Mike Kelley in "Kappa," 1986.

Mike Kelley in "Kappa," 1986.

Bruce Yonemoto @ White Flags Projects, 2010


"Dressing Asian bodies in uniforms from Western Costume is a perfect example of the playfulness that characterizes Yonemoto's work. It also raises serious questions about our reliance on simplified conceptual categories in everyday life."

- J.M Miller, Art Papers

 

White Flag Projects is pleased to announce a screening of three videos by pioneering media artist, Bruce Yonemoto who is currently a visiting professor/artist at Washington University.  These videos were curated by Professor Robert Gero during Professor Yonemoto's 2010 Freund Fellowship residency at Washington University in St. Louis.  Yonemoto himself will present and speak on his work.  Robert Gero will give a curator's introductory talk at the screening.  The event is free and open to the public, doors open at 7p, and the screening begins at 8p.

During his 20-year collaboration with his brother, Norman, Bruce Yonemoto has been honored with numerous awards and grants from the National Endowment for the Arts, the American Film Institute, The Rockefeller Foundation, and the Maya Deren Award for Experimental Film and Video. 

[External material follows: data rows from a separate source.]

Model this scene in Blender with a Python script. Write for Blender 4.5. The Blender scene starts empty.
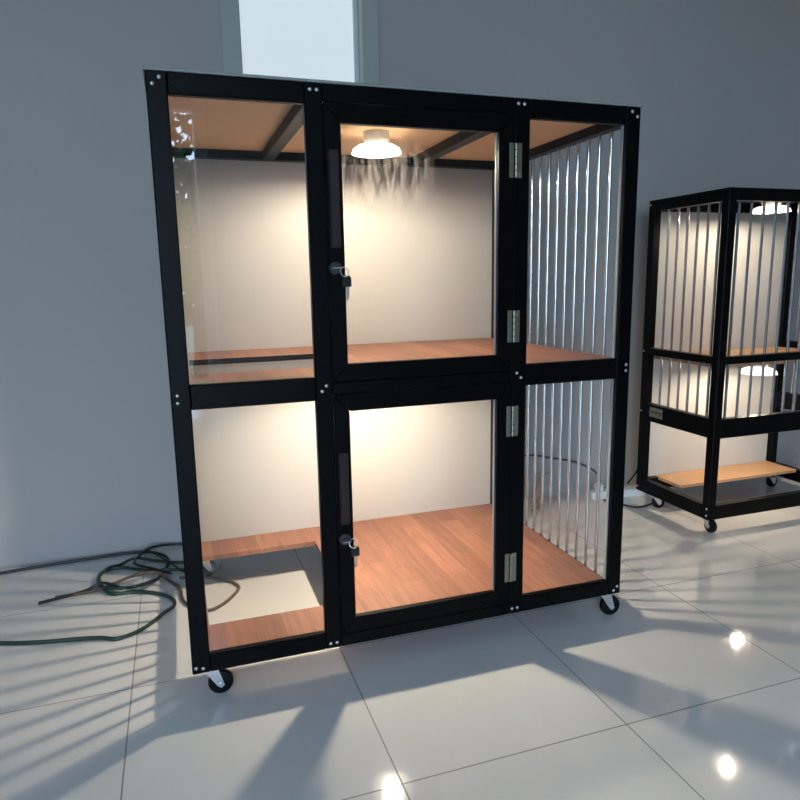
import bpy, bmesh, math, random
from mathutils import Vector, Matrix
random.seed(4)
SC = bpy.context.scene
C = SC.collection
PI = math.pi

# ------------------------------------------------------------------ helpers
def lin(r, g, b):
    def f(c):
        c /= 255.0
        return c / 12.92 if c <= .04045 else ((c + .055) / 1.055) ** 2.4
    return (f(r), f(g), f(b), 1)

def new_mat(name):
    m = bpy.data.materials.new(name)
    m.use_nodes = True
    nt = m.node_tree
    return m, nt, nt.nodes['Principled BSDF'], nt.nodes['Material Output']

def N(nt, kind, **kw):
    n = nt.nodes.new(kind)
    for k, v in kw.items():
        if k in n.inputs.keys():
            n.inputs[k].default_value = v
        else:
            setattr(n, k, v)
    return n

def plain(name, col, rough=.5, metal=0.0, noise=0.0, nscale=30, bump=0.0, bscale=200, spec=.5):
    m, nt, b, o = new_mat(name)
    b.inputs['Roughness'].default_value = rough
    b.inputs['Metallic'].default_value = metal
    b.inputs['Specular IOR Level'].default_value = spec
    tc = N(nt, 'ShaderNodeTexCoord')
    nz = N(nt, 'ShaderNodeTexNoise', Scale=nscale, Detail=4.0)
    nt.links.new(tc.outputs['Object'], nz.inputs['Vector'])
    mx = N(nt, 'ShaderNodeMix', data_type='RGBA')
    lo = tuple(max(0, c * (1 - noise)) for c in col[:3]) + (1,)
    hi = tuple(min(1, c * (1 + noise)) for c in col[:3]) + (1,)
    mx.inputs[6].default_value = lo
    mx.inputs[7].default_value = hi
    nt.links.new(nz.outputs['Fac'], mx.inputs[0])
    nt.links.new(mx.outputs[2], b.inputs['Base Color'])
    if bump:
        n2 = N(nt, 'ShaderNodeTexNoise', Scale=bscale, Detail=3.0)
        nt.links.new(tc.outputs['Object'], n2.inputs['Vector'])
        bp = N(nt, 'ShaderNodeBump', Strength=bump, Distance=.002)
        nt.links.new(n2.outputs['Fac'], bp.inputs['Height'])
        nt.links.new(bp.outputs['Normal'], b.inputs['Normal'])
    return m

def glow(name, col, strength):
    m, nt, b, o = new_mat(name)
    b.inputs['Base Color'].default_value = (.9, .9, .9, 1)
    b.inputs['Emission Color'].default_value = col
    b.inputs['Emission Strength'].default_value = strength
    return m

def glass_mat(name, smudge=False, tint=(.97, .975, .97, 1)):
    """thin clear pane: straight transmission plus a mirror reflection that grows at grazing angles"""
    m, nt, b, o = new_mat(name)
    nt.nodes.remove(b)
    L = nt.links.new
    geo = N(nt, 'ShaderNodeNewGeometry')
    dt = N(nt, 'ShaderNodeVectorMath', operation='DOT_PRODUCT')
    L(geo.outputs['Normal'], dt.inputs[0]); L(geo.outputs['Incoming'], dt.inputs[1])
    ab = N(nt, 'ShaderNodeMath', operation='ABSOLUTE'); L(dt.outputs['Value'], ab.inputs[0])
    om = N(nt, 'ShaderNodeMath', operation='SUBTRACT'); om.inputs[0].default_value = 1; L(ab.outputs[0], om.inputs[1])
    pw = N(nt, 'ShaderNodeMath', operation='POWER'); L(om.outputs[0], pw.inputs[0]); pw.inputs[1].default_value = 5
    fr = N(nt, 'ShaderNodeMath', operation='MULTIPLY_ADD'); L(pw.outputs[0], fr.inputs[0])
    fr.inputs[1].default_value = .96; fr.inputs[2].default_value = .04
    tr = N(nt, 'ShaderNodeBsdfTransparent', Color=tint)
    gl = N(nt, 'ShaderNodeBsdfGlossy', Roughness=.0, Color=(1, 1, 1, 1))
    mx = N(nt, 'ShaderNodeMixShader')
    L(fr.outputs[0], mx.inputs[0]); L(tr.outputs[0], mx.inputs[1]); L(gl.outputs[0], mx.inputs[2])
    out = mx
    if smudge:
        tc = N(nt, 'ShaderNodeTexCoord')
        # streaky wiped patch centred high on the pane (local coordinates)
        mp = N(nt, 'ShaderNodeMapping'); mp.inputs['Scale'].default_value = (60, 1, 12)
        L(tc.outputs['Object'], mp.inputs['Vector'])
        nz = N(nt, 'ShaderNodeTexNoise', Scale=1.0, Detail=6.0, Roughness=.65, Distortion=.6)
        L(mp.outputs[0], nz.inputs['Vector'])
        rp = N(nt, 'ShaderNodeMapRange'); L(nz.outputs['Fac'], rp.inputs['Value'])
        rp.inputs['From Min'].default_value = .42; rp.inputs['From Max'].default_value = .75
        mp2 = N(nt, 'ShaderNodeMapping'); mp2.vector_type = 'POINT'
        mp2.inputs['Location'].default_value = (.677 - SMX, 0, 0)
        L(tc.outputs['Object'], mp2.inputs['Vector'])
        sp = N(nt, 'ShaderNodeSeparateXYZ'); L(mp2.outputs[0], sp.inputs[0])
        dx = N(nt, 'ShaderNodeMath', operation='MULTIPLY'); L(sp.outputs['X'], dx.inputs[0]); dx.inputs[1].default_value = 6.5
        dz0 = N(nt, 'ShaderNodeMath', operation='SUBTRACT'); L(sp.outputs['Z'], dz0.inputs[0]); dz0.inputs[1].default_value = SMZ
        dz = N(nt, 'ShaderNodeMath', operation='MULTIPLY'); L(dz0.outputs[0], dz.inputs[0]); dz.inputs[1].default_value = 9.5
        x2 = N(nt, 'ShaderNodeMath', operation='MULTIPLY'); L(dx.outputs[0], x2.inputs[0]); L(dx.outputs[0], x2.inputs[1])
        z2 = N(nt, 'ShaderNodeMath', operation='MULTIPLY_ADD'); L(dz.outputs[0], z2.inputs[0]); L(dz.outputs[0], z2.inputs[1]); L(x2.outputs[0], z2.inputs[2])
        mk = N(nt, 'ShaderNodeMapRange'); L(z2.outputs[0], mk.inputs['Value'])
        mk.inputs['From Min'].default_value = 1.0; mk.inputs['From Max'].default_value = .05
        fc = N(nt, 'ShaderNodeMath', operation='MULTIPLY'); L(mk.outputs[0], fc.inputs[0]); L(rp.outputs[0], fc.inputs[1])
        f2 = N(nt, 'ShaderNodeMath', operation='MULTIPLY'); L(fc.outputs[0], f2.inputs[0]); f2.inputs[1].default_value = .34
        df = N(nt, 'ShaderNodeBsdfTranslucent', Color=(.8, .8, .8, 1))
        m2 = N(nt, 'ShaderNodeMixShader')
        L(f2.outputs[0], m2.inputs[0]); L(mx.outputs[0], m2.inputs[1]); L(df.outputs[0], m2.inputs[2])
        out = m2
    L(out.outputs[0], o.inputs['Surface'])
    return m

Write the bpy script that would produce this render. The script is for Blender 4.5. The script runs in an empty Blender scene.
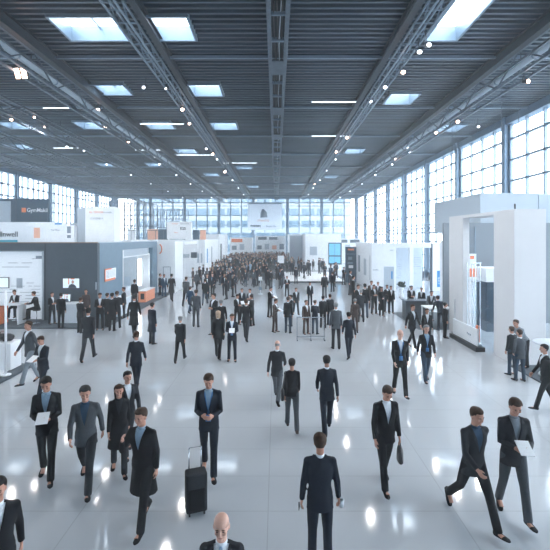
import bpy, bmesh, math, random
from mathutils import Vector, Matrix
R = math.radians
random.seed(11)
SC = bpy.context.scene
COL = SC.collection

# ------------------------------------------------------------------ camera, sky, exposure
F, H, CX, HOR = 420.0, 4.5, 276.0, 238.0          # focal length (px at 550), eye height, vanishing point
cd = bpy.data.cameras.new('camera'); cam = bpy.data.objects.new('camera', cd); COL.objects.link(cam)
cam.location = (0, 0, H); cam.rotation_euler = (R(90), 0, 0)
cd.sensor_width = 36; cd.lens = 36 * F / 550
cd.shift_x = -(CX - 275) / 550; cd.shift_y = -(275 - HOR) / 550
cd.clip_end = 600
SC.camera = cam
W = bpy.data.worlds.new('world'); SC.world = W; W.use_nodes = True
wn = W.node_tree.nodes; wl = W.node_tree.links; wn.clear()
wo = wn.new('ShaderNodeOutputWorld'); wb = wn.new('ShaderNodeBackground')
tc = wn.new('ShaderNodeTexCoord'); sp = wn.new('ShaderNodeSeparateXYZ'); rm = wn.new('ShaderNodeValToRGB')
wl.new(tc.outputs['Generated'], sp.inputs[0]); wl.new(sp.outputs['Z'], rm.inputs[0]); wl.new(rm.outputs[0], wb.inputs[0])
rm.color_ramp.elements[0].position = 0.0; rm.color_ramp.elements[0].color = (.95, .972, 1, 1)
rm.color_ramp.elements[1].position = .7; rm.color_ramp.elements[1].color = (.86, .93, 1, 1)
wb.inputs[1].default_value = 4.2
wl.new(wb.outputs[0], wo.inputs[0])
vs = SC.view_settings; vs.view_transform = 'Standard'; vs.look = 'None'; vs.gamma = 1; vs.exposure = 1.12
SC.cycles.max_bounces = 7; SC.cycles.diffuse_bounces = 4; SC.cycles.transparent_max_bounces = 24
SC.cycles.sample_clamp_indirect = 6
SC.cycles.use_denoising = True

LAMP_W = 215      # each truss spotlight
def G(px, py):
    Y = F * H / (py - HOR); return (px - CX) * Y / F, Y

# ------------------------------------------------------------------ materials
def mat(name, col, rough=.6, metal=0., emit=None, es=1., spec=None, alpha=None):
    m = bpy.data.materials.new(name); m.use_nodes = True
    b = m.node_tree.nodes['Principled BSDF']
    b.inputs['Base Color'].default_value = (*col, 1); b.inputs['Roughness'].default_value = rough
    b.inputs['Metallic'].default_value = metal
    if spec is not None: b.inputs['Specular IOR Level'].default_value = spec
    if emit: b.inputs['Emission Color'].default_value = (*emit, 1); b.inputs['Emission Strength'].default_value = es
    return m
def noisy(m, scale=8., amt=.15, bump=0., stretch=(1, 1, 1)):
    """slight colour variation + bump from noise"""
    nt = m.node_tree; b = nt.nodes['Principled BSDF']; c = b.inputs['Base Color'].default_value[:]
    t = nt.nodes.new('ShaderNodeTexCoord'); mp = nt.nodes.new('ShaderNodeMapping'); mp.inputs['Scale'].default_value = stretch
    n = nt.nodes.new('ShaderNodeTexNoise'); n.inputs['Scale'].default_value = scale; n.inputs['Detail'].default_value = 3
    r = nt.nodes.new('ShaderNodeMapRange'); r.inputs[1].default_value = .3; r.inputs[2].default_value = .7
    r.inputs[3].default_value = 1 - amt; r.inputs[4].default_value = 1 + amt
    mx = nt.nodes.new('ShaderNodeVectorMath'); mx.operation = 'SCALE'; mx.inputs[0].default_value = c[:3]
    nt.links.new(t.outputs['Object'], mp.inputs[0]); nt.links.new(mp.outputs[0], n.inputs[0]); nt.links.new(n.outputs[0], r.inputs[0])
    nt.links.new(r.outputs[0], mx.inputs['Scale']); nt.links.new(mx.outputs[0], b.inputs['Base Color'])
    if bump:
        bp = nt.nodes.new('ShaderNodeBump'); bp.inputs['Strength'].default_value = bump; bp.inputs['Distance'].default_value = .01
        nt.links.new(n.outputs[0], bp.inputs['Height']); nt.links.new(bp.outputs[0], b.inputs['Normal'])
    return m
def fabric(name, col):
    return noisy(mat(name, col, .85, spec=.25), 60, .12, .15)
M = {}
M['steel'] = noisy(mat('painted_steel', (.085, .115, .15), .45, .3), 3, .15)
M['steel_dark'] = mat('dark_steel', (.03, .042, .055), .5, .3)
M['steel_pale'] = mat('pale_steel', (.2, .27, .34), .4, .4)
M['column'] = mat('column_steel', (.14, .22, .31), .45, .2)
M['deck'] = noisy(mat('trapezoid_deck', (.056, .080, .106), .36, .4), 1.2, .22, 0, (.15, 2, 1))
M['white'] = noisy(mat('white_panel', (.82, .86, .90), .5), 2, .03)
M['portal_white'] = noisy(mat('portal_white', (.66, .67, .69), .6), 2, .02)
M['shaded_grey'] = mat('shaded_grey_panel', (.20, .235, .27), .6)  # grey darkened so the colour carries the shade inside the portal
M['white_cool'] = mat('white_gloss_panel', (.64, .71, .78), .35)
M['pale_grey'] = mat('pale_grey_panel', (.42, .49, .56), .5)
M['booth_dark'] = noisy(mat('slate_panel', (.055, .078, .10), .5), 3, .05)
M['booth_blue'] = noisy(mat('blue_grey_panel', (.14, .22, .29), .45), 3, .05)
M['carpet'] = noisy(mat('dark_carpet', (.075, .095, .115), .9), 40, .2, .3)
M['black'] = mat('black_plastic', (.012, .014, .018), .4)
M['counter_grey'] = mat('counter_grey', (.07, .09, .11), .45)
M['orange'] = mat('orange_panel', (.80, .22, .09), .5)
M['orange_soft'] = mat('soft_orange_print', (.80, .45, .33), .6)
M['teal'] = mat('teal_print', (.03, .38, .50), .5)
M['blue'] = mat('blue_print', (.03, .25, .55), .5)
M['ink'] = mat('dark_print', (.05, .075, .10), .6)
M['ink_pale'] = mat('grey_print', (.20, .25, .31), .6)
M['white_ink'] = mat('white_print', (.75, .8, .85), .6)
M['banner_dark'] = mat('petrol_banner', (.045, .085, .125), .6)
M['chrome'] = mat('chrome', (.6, .65, .7), .2, 1)
M['back_lit'] = mat('back_lit_fabric', (.75, .8, .85), .6, emit=(.80, .90, 1), es=.12)
M['tube'] = mat('light_tube', (.9, .9, .9), .4, emit=(.85, .94, 1), es=4)
M['lamp_warm'] = mat('warm_lamp_lens', (.9, .8, .7), .4, emit=(1, .66, .52), es=9)
M['lamp_cool'] = mat('cool_lamp_lens', (.9, .9, .9), .4, emit=(.85, .93, 1), es=2.5)
M['orange_light'] = mat('orange_light_panel', (.62, .27, .18), .5, emit=(1, .38, .2), es=.12)
M['screen'] = mat('screen_white', (.5, .6, .7), .3, emit=(.72, .85, .95), es=.35)
M['screen_blue'] = mat('screen_blue', (.05, .2, .35), .3, emit=(.1, .33, .55), es=.6)
M['wood'] = noisy(mat('brown_edge', (.25, .16, .12), .5), 6, .2)
M['plant'] = noisy(mat('dark_plant', (.03, .06, .05), .6), 20, .3)
M['paper'] = mat('paper', (.8, .84, .88), .6)
M['leather'] = mat('black_leather', (.015, .017, .022), .35)
M['skin'] = noisy(mat('skin', (.46, .24, .175), .5), 10, .06)
M['skin2'] = noisy(mat('skin_pale', (.60, .36, .28), .5), 10, .06)
M['skin3'] = noisy(mat('skin_brown', (.26, .13, .09), .5), 10, .06)
M['hair_dark'] = noisy(mat('hair_dark', (.010, .009, .009), .7, spec=.2), 30, .3, .3)
M['hair_brown'] = noisy(mat('hair_brown', (.040, .022, .014), .7, spec=.2), 30, .3, .3)
M['hair_grey'] = noisy(mat('hair_grey', (.17, .18, .19), .6), 30, .25, .3)
M['hair_blonde'] = noisy(mat('hair_blonde', (.36, .26, .18), .6), 30, .25, .3)
M['eye'] = mat('eye_dark', (.02, .02, .025), .2)
M['lip'] = mat('lip', (.38, .15, .13), .5)
CL = {'navy': (.007, .012, .023), 'black': (.005, .006, .009), 'charcoal': (.018, .021, .027), 'grey': (.06, .07, .083),
      'lightgrey': (.20, .235, .27), 'blue': (.025, .06, .11), 'brown': (.065, .048, .045), 'white': (.68, .74, .80),
      'sky': (.26, .38, .50), 'jeans': (.03, .052, .082), 'beige': (.30, .24, .20), 'tieblue': (.05, .17, .38)}
for k, c in CL.items(): M['c_' + k] = fabric(k + '_cloth', c)

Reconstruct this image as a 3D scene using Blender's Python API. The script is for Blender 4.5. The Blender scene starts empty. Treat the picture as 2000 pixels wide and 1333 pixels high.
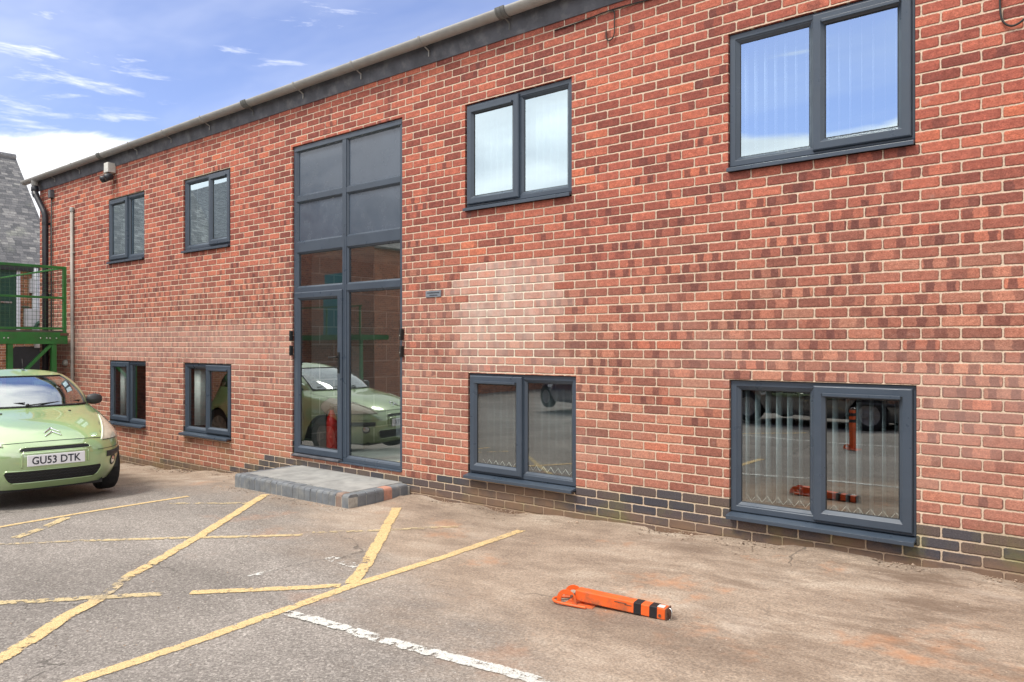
import bpy, math, random
import numpy as np
from math import sin, cos, tan, pi, radians, sqrt, atan2, floor
from mathutils import Vector, Matrix
random.seed(7)
D = bpy.data
SC = bpy.context.scene
COL = SC.collection

# ------------------------------------------------------------------ camera, sky, sun, exposure
# everything is laid out in metres with z = 0 at eye level; the whole place is lifted by H at the end
H = 1.65
YAW = radians(38.66)
CAMD = 5.48
FPX = 1470.0
cam = D.cameras.new('camera')
cam.sensor_width = 36.0
cam.lens = FPX / 2000.0 * 36.0
cam.shift_y = 6.5 / 2000.0
cam.clip_start = 0.05
cam.clip_end = 3000
camo = D.objects.new('camera', cam)
COL.objects.link(camo)
camo.location = (0, -CAMD, 0)
camo.rotation_euler = (radians(90), 0, YAW)
SC.camera = camo

SUN_EL, SUN_AZ = 58.0, 200.0      # azimuth measured clockwise from +y
SUN_STR, SKY_STR, EXPO = 2.2, 0.12, 0.60
w = D.worlds.new('World')
SC.world = w
w.use_nodes = True
SC.view_settings.view_transform = 'Standard'
SC.view_settings.look = 'None'
SC.view_settings.exposure = EXPO
SC.view_settings.gamma = 1.0
sl = D.lights.new('sun', 'SUN')
sl.energy = SUN_STR
sl.angle = radians(14)
sl.color = (1.0, 0.93, 0.83)
so = D.objects.new('sun', sl)
COL.objects.link(so)
_az = radians(SUN_AZ)
_dir = Vector((sin(_az) * cos(radians(SUN_EL)), cos(_az) * cos(radians(SUN_EL)), sin(radians(SUN_EL))))
so.rotation_euler = _dir.to_track_quat('Z', 'Y').to_euler()
so.location = (0, -8, 12)


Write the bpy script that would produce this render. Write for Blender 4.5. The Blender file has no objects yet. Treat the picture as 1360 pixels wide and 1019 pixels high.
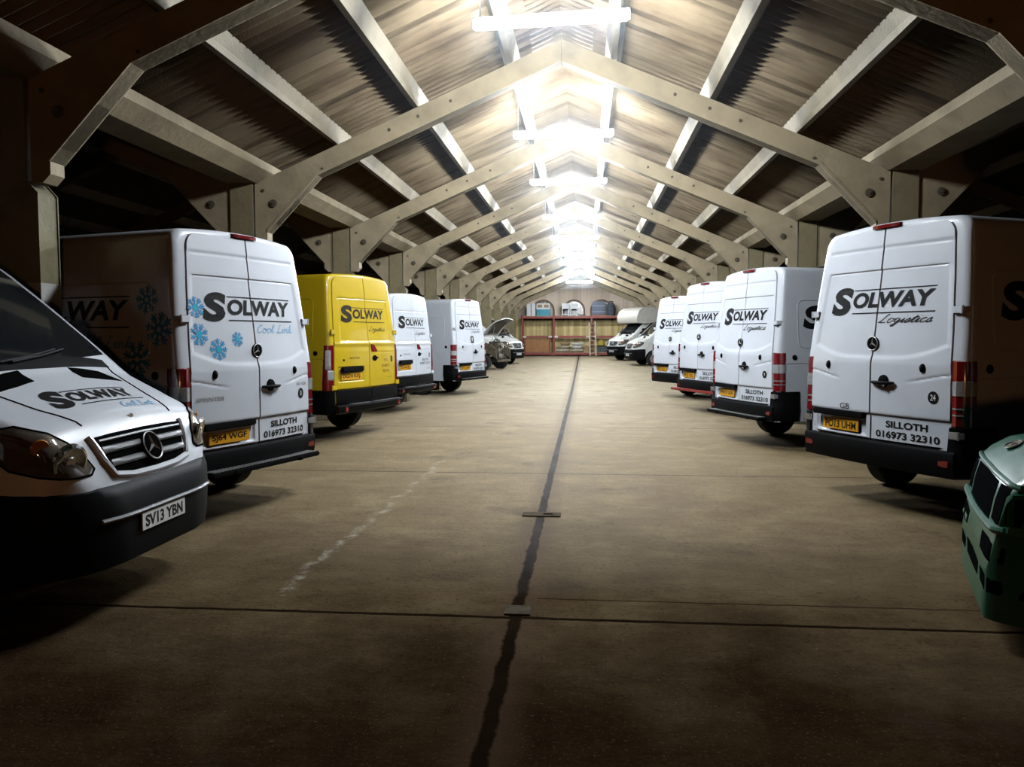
import bpy, bmesh, math, random
from mathutils import Vector, Matrix
from mathutils.bvhtree import BVHTree

SC = bpy.context.scene
COL = SC.collection
R = math.radians

# ------------------------------------------------------------------ camera, world, exposure
def set_camera():
    f, yaw, pit, rol, h = 1062.44, R(5.234), R(3.356), R(-0.121), 1.661
    fwd = Vector((-math.sin(yaw) * math.cos(pit), math.cos(yaw) * math.cos(pit), -math.sin(pit)))
    r = Vector((math.cos(yaw), math.sin(yaw), 0)); u = r.cross(fwd)
    r2 = r * math.cos(rol) + u * math.sin(rol); u2 = -r * math.sin(rol) + u * math.cos(rol)
    cd = bpy.data.cameras.new('camera'); co = bpy.data.objects.new('camera', cd); COL.objects.link(co)
    cd.sensor_fit = 'HORIZONTAL'; cd.sensor_width = 36; cd.lens = f / 1360 * 36; cd.clip_end = 300
    m = Matrix.Identity(4)
    for i in range(3):
        m[i][0], m[i][1], m[i][2] = r2[i], u2[i], -fwd[i]
    m[0][3], m[1][3], m[2][3] = 0, 0, h
    co.matrix_world = m
    SC.camera = co
set_camera()
W_ = bpy.data.worlds.new('night'); SC.world = W_; W_.use_nodes = True
W_.node_tree.nodes['Background'].inputs[0].default_value = (0.10, 0.12, 0.16, 1)
W_.node_tree.nodes['Background'].inputs[1].default_value = 0.001
SC.view_settings.view_transform = 'Standard'
SC.view_settings.look = 'None'
SC.view_settings.exposure = 0.0
SC.view_settings.gamma = 1.0
SC.view_settings.use_curve_mapping = False
SC.cycles.diffuse_bounces = 0; SC.cycles.glossy_bounces = 2
LAMP_STRENGTH = 500.0
LAMP_COLOR = (0.84, 0.92, 1.0)
WARM_FILL = 140.0

# ------------------------------------------------------------------ materials
MATS = {}
def mat(name, color, rough=0.5, metal=0.0, noise=0.06, nscale=6.0, bump=0.0, bscale=40.0, color2=None, coat=0.0, emis=None, spec=None):
    if name in MATS: return MATS[name]
    m = bpy.data.materials.new(name); m.use_nodes = True
    nt = m.node_tree; b = nt.nodes['Principled BSDF']
    b.inputs['Roughness'].default_value = rough; b.inputs['Metallic'].default_value = metal
    if coat: b.inputs['Coat Weight'].default_value = coat; b.inputs['Coat Roughness'].default_value = 0.06
    if spec is not None: b.inputs['Specular IOR Level'].default_value = spec
    tc = nt.nodes.new('ShaderNodeTexCoord'); n = nt.nodes.new('ShaderNodeTexNoise')
    n.inputs['Scale'].default_value = nscale; n.inputs['Detail'].default_value = 5
    nt.links.new(tc.outputs['Object'], n.inputs['Vector'])
    mx = nt.nodes.new('ShaderNodeMix'); mx.data_type = 'RGBA'
    c = color; d = color2 or tuple(max(0, x * (1 - noise * 3)) for x in c)
    mx.inputs[6].default_value = (*c, 1); mx.inputs[7].default_value = (*d, 1)
    mr = nt.nodes.new('ShaderNodeMapRange'); mr.inputs[1].default_value = 0.45; mr.inputs[2].default_value = 0.75
    nt.links.new(n.outputs['Fac'], mr.inputs[0]); nt.links.new(mr.outputs[0], mx.inputs[0])
    nt.links.new(mx.outputs[2], b.inputs['Base Color'])
    if bump:
        n2 = nt.nodes.new('ShaderNodeTexNoise'); n2.inputs['Scale'].default_value = bscale; n2.inputs['Detail'].default_value = 6
        nt.links.new(tc.outputs['Object'], n2.inputs['Vector'])
        bp = nt.nodes.new('ShaderNodeBump'); bp.inputs['Strength'].default_value = bump; bp.inputs['Distance'].default_value = 0.02
        nt.links.new(n2.outputs['Fac'], bp.inputs['Height']); nt.links.new(bp.outputs[0], b.inputs['Normal'])
    if emis:
        b.inputs['Emission Color'].default_value = (*emis[0], 1); b.inputs['Emission Strength'].default_value = emis[1]
    MATS[name] = m
    return m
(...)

Three films are included in this screening:

Kappa, 1986
Bruce and Norman Yonemoto in collaboration with Mike Kelley.
The Kappa, a malevolent Japanese water imp, is played with eerie intensity by artist Mike Kelley; actress Mary Woronov plays Jocasta as a vamp from a Hollywood exploitation film. Steeped in perversions and violent longings, both the Kappa and Oedipus legends are presented in highly stylized, purposefully "degraded" forms, reflecting their media-exploitative cultural contexts.

Vault, 1984
Bruce and Norman Yonemoto
Using the psychoanalytic language of advertising, cinematic and television texts to tell the love story of a pole vaulter/concert cellist and a cowboy/Abstract Expressionist painter, they rupture the narrative with psychosexual metaphors and references to pop media and art.

Garage Sale II, 1980
Bruce and Norman Yonemoto
Continues Yonemoto’s search for something good to watch on TV, but finds that fetishes may get in the way of programming. Focusing on a sexually dysfunctional punk couple played by artists Tony Oursler and Wendon Baldwin.